Wednesday, September 30, 2009

What is Advaita - 1

The central teachings of Advaita, (and some other spiritual legacies), are few and stark.

  • What we take ourselves to be - we are not.
  • What we are is the unknown or God or the Oneness.

As human beings we take ourselves to be separate from other human beings, from the world and from God. This is our lived experience. Our lived experience is that of separation. So the teachings seem contrary to our lived experience, and therefore utopian and fantastic. And yet when the time comes, they draw us to their discovery like moths to a flame.

The teachings point to the truth of what we are. And when we desire to know what we are, we come to the teaching. There is no faking this desire.

If something within us spontaneously stays curious about this even amidst all the intelligent protests of mind; if we find ourselves encountering this teaching in our lives again and again somehow, and some small part of us feels compelled to go there, then the desire is there and will chart its own course.

So the teachings tell us that all separation is an illusion. But they don't discount our lived experience. Rather they help us to see that what we take ourselves to be has reality (as we already know), but it is the reality of a mirage.

It is very real when we are in it. But there is a larger reality within which the mirage itself occurs, and from which the mirage can be seen as a mirage. This larger reality which is simultaneously all-inclusive and yet totally empty is the oneness or non-duality that Advaita points to as our true nature.

What is said above may give the impression that the great teachings are putting us on a self-improvement program, with a step-by-step process to becoming self-realized or the highest and best thing to be. :-) This is not so. Certainly our desire to know what we truly are may put us on a spiritual journey, but we are not somehow becoming the Oneness or God through the course of this journey.

We are always and already the Oneness. There is no arriving someplace. Because every place is that. There is no becoming somebody. Because every body is that. There is no way to not be that which we truly are.

But the issue is that we don't see this or experience this clearly, and so we feel we are outside that somehow, separate from God, separate from all there is. All suffering derives from this sense of separation - the firm belief ensconced in mind and body that I am a separate being.

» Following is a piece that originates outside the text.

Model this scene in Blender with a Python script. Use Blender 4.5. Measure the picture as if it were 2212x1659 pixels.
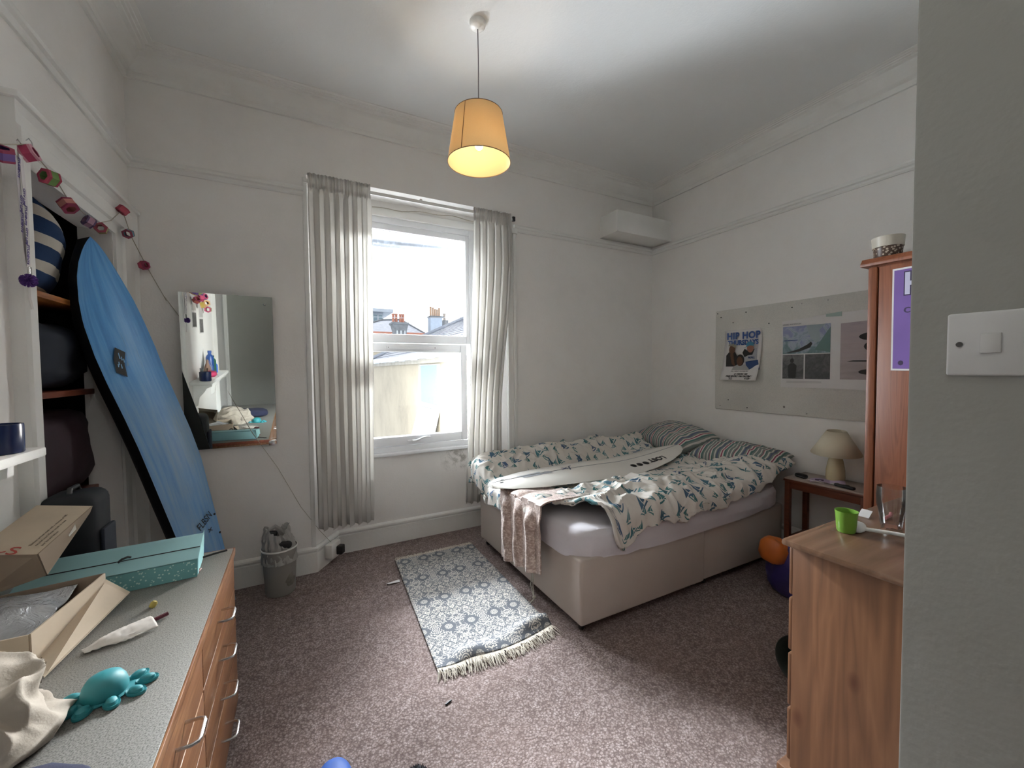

This has also been likened to dreaming. Within the dream everything seems real and we suffer and we rejoice. Yet the truth, as we see clearly, is that we wake up from the dream every morning and know it was just a dream. In other words it is the nature of the dream to be full of stories. Similarly it is the nature of human life to go through this experience of separation.

The mind races ahead with questions as to why this might be so and how this truth can be realized and so on.

Broadly speaking there are 2 aspects to this realization - one is the understanding of what is being pointed to and the other is the living of it. The authentic desire to know what we are is what orchestrates the spiritual journey for each one.

There is no telling what the journey may look like for anyone. For some (very rare few) there may be no experience of a journey at all. Understanding may dawn and it is lived in, as, of and through, that human form, right away. For most others (and certainly for me) the body-mind complex gradually transforms in the living of this realization.

And yet the great paradox which is recognized is that the one that transforms is the same oneness, before, during and after the transformation! :-)

We are always and already that. And the experience of separation occurs within that which we are. This oneness is not the opposite of many. The many arise within it, as expressions of it, confused or otherwise.

2 comments:

Rob said...

'We are always and already that. And the experience of separation occurs within that which we are.'

Wonderful Ameeta.

It brings to mind the words of Hafiz:

'For your separation from God... is the hardest work in this world.'

Ameeta said...

Yes - I love Hafiz. Thanks for these wonderful words from him!